### Data lines

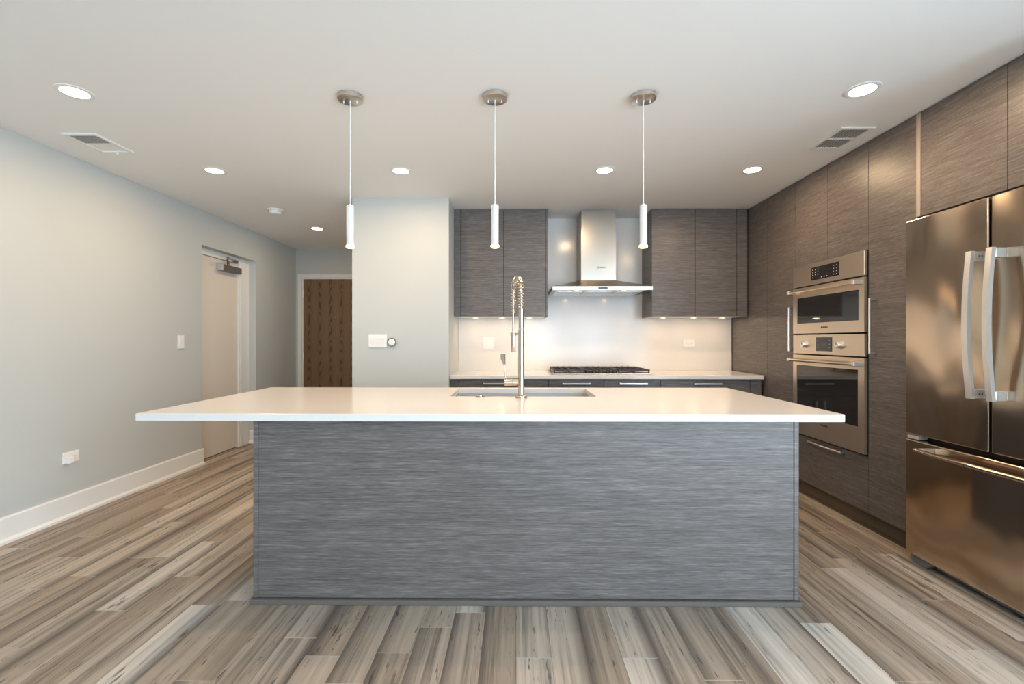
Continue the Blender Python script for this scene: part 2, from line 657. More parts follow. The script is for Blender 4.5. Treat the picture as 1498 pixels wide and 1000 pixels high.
for i in range(0, len(xs), 2):
    wf.box(xs[i], xs[i + 1], WALL_Y - 0.14, WALL_Y, WZ0, WZF)
struct('wall_front', wf, 'wall')
for i, (a, b) in enumerate(WIN):
    t = 0.05
    f = MB()
    yy0, yy1 = WALL_Y - 0.11, WALL_Y - 0.05
    f.box(a, a + t, yy0, yy1, WZ0, WZF).box(b - t, b, yy0, yy1, WZ0, WZF)
    f.box(a + t, b - t, yy0, yy1, WZ0, WZ0 + t).box(a + t, b - t, yy0, yy1, WZF - t, WZF)
    f.box((a + b) / 2 - 0.025, (a + b) / 2 + 0.025, yy0, yy1, WZ0 + t, WZF - t)
    w = struct('window_%d' % (i + 1), f, 'trim')
    obj('pane', MB().box(a + t, (a + b) / 2 - 0.025, WALL_Y - 0.084, WALL_Y - 0.078, WZ0 + t, WZF - t)
        .box((a + b) / 2 + 0.025, b - t, WALL_Y - 0.084, WALL_Y - 0.078, WZ0 + t, WZF - t), 'pane', w)


for i, (a, b) in enumerate(WINR):
    t = 0.05
    f = MB()
    xx0, xx1 = XWR + 0.05, XWR + 0.11
    f.box(xx0, xx1, a, a + t, WZ0, WZ1).box(xx0, xx1, b - t, b, WZ0, WZ1)
    f.box(xx0, xx1, a + t, b - t, WZ0, WZ0 + t).box(xx0, xx1, a + t, b - t, WZ1 - t, WZ1)
    w = struct('window_%d' % (i + 1 + len(WIN)), f, 'trim')
    obj('pane', MB().box(XWR + 0.078, XWR + 0.084, a + t, b - t, WZ0 + t, WZ1 - t), 'pane', w)


def baseboard(mb, axis, at, a, b, sgn):
    """profile board with a shoe strip; axis is the direction it runs along"""
    if axis == 'Y':
        mb.prism([(at, 0), (at + sgn * 0.030, 0), (at + sgn * 0.030, 0.016), (at + sgn * 0.015, 0.030), (at + sgn * 0.015, 0.146), (at + sgn * 0.010, 0.155), (at, 0.155)], 'Y', a, b)
    else:
        mb.prism([(at, 0), (at + sgn * 0.030, 0), (at + sgn * 0.030, 0.016), (at + sgn * 0.015, 0.030), (at + sgn * 0.015, 0.146), (at + sgn * 0.010, 0.155), (at, 0.155)], 'X', a, b)
    return mb


struct('baseboard_left', baseboard(baseboard(MB(), 'Y', XL, WALL_Y + 0.002, A0 + 0.012, 1), 'Y', XL, A1, YH - 0.002, 1), 'trim')
struct('baseboard_recess', baseboard(MB(), 'X', A1, -3.095, XL + 0.012, -1), 'trim')
struct('baseboard_centre', baseboard(MB(), 'X', 4.055, -1.44, -0.60, -1), 'trim')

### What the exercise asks
Your task is an exact transcription of all the data, minus the pictures.

### Output of the task
Continue the Blender Python script for this scene: part 2, from line 657. More parts follow. The script is for Blender 4.5. Treat the picture as 1498 pixels wide and 1000 pixels high.
for i in range(0, len(xs), 2):
    wf.box(xs[i], xs[i + 1], WALL_Y - 0.14, WALL_Y, WZ0, WZF)
struct('wall_front', wf, 'wall')
for i, (a, b) in enumerate(WIN):
    t = 0.05
    f = MB()
    yy0, yy1 = WALL_Y - 0.11, WALL_Y - 0.05
    f.box(a, a + t, yy0, yy1, WZ0, WZF).box(b - t, b, yy0, yy1, WZ0, WZF)
    f.box(a + t, b - t, yy0, yy1, WZ0, WZ0 + t).box(a + t, b - t, yy0, yy1, WZF - t, WZF)
    f.box((a + b) / 2 - 0.025, (a + b) / 2 + 0.025, yy0, yy1, WZ0 + t, WZF - t)
    w = struct('window_%d' % (i + 1), f, 'trim')
    obj('pane', MB().box(a + t, (a + b) / 2 - 0.025, WALL_Y - 0.084, WALL_Y - 0.078, WZ0 + t, WZF - t)
        .box((a + b) / 2 + 0.025, b - t, WALL_Y - 0.084, WALL_Y - 0.078, WZ0 + t, WZF - t), 'pane', w)


for i, (a, b) in enumerate(WINR):
    t = 0.05
    f = MB()
    xx0, xx1 = XWR + 0.05, XWR + 0.11
    f.box(xx0, xx1, a, a + t, WZ0, WZ1).box(xx0, xx1, b - t, b, WZ0, WZ1)
    f.box(xx0, xx1, a + t, b - t, WZ0, WZ0 + t).box(xx0, xx1, a + t, b - t, WZ1 - t, WZ1)
    w = struct('window_%d' % (i + 1 + len(WIN)), f, 'trim')
    obj('pane', MB().box(XWR + 0.078, XWR + 0.084, a + t, b - t, WZ0 + t, WZ1 - t), 'pane', w)


def baseboard(mb, axis, at, a, b, sgn):
    """profile board with a shoe strip; axis is the direction it runs along"""
    if axis == 'Y':
        mb.prism([(at, 0), (at + sgn * 0.030, 0), (at + sgn * 0.030, 0.016), (at + sgn * 0.015, 0.030), (at + sgn * 0.015, 0.146), (at + sgn * 0.010, 0.155), (at, 0.155)], 'Y', a, b)
    else:
        mb.prism([(at, 0), (at + sgn * 0.030, 0), (at + sgn * 0.030, 0.016), (at + sgn * 0.015, 0.030), (at + sgn * 0.015, 0.146), (at + sgn * 0.010, 0.155), (at, 0.155)], 'X', a, b)
    return mb


struct('baseboard_left', baseboard(baseboard(MB(), 'Y', XL, WALL_Y + 0.002, A0 + 0.012, 1), 'Y', XL, A1, YH - 0.002, 1), 'trim')
struct('baseboard_recess', baseboard(MB(), 'X', A1, -3.095, XL + 0.012, -1), 'trim')
struct('baseboard_centre', baseboard(MB(), 'X', 4.055, -1.44, -0.60, -1), 'trim')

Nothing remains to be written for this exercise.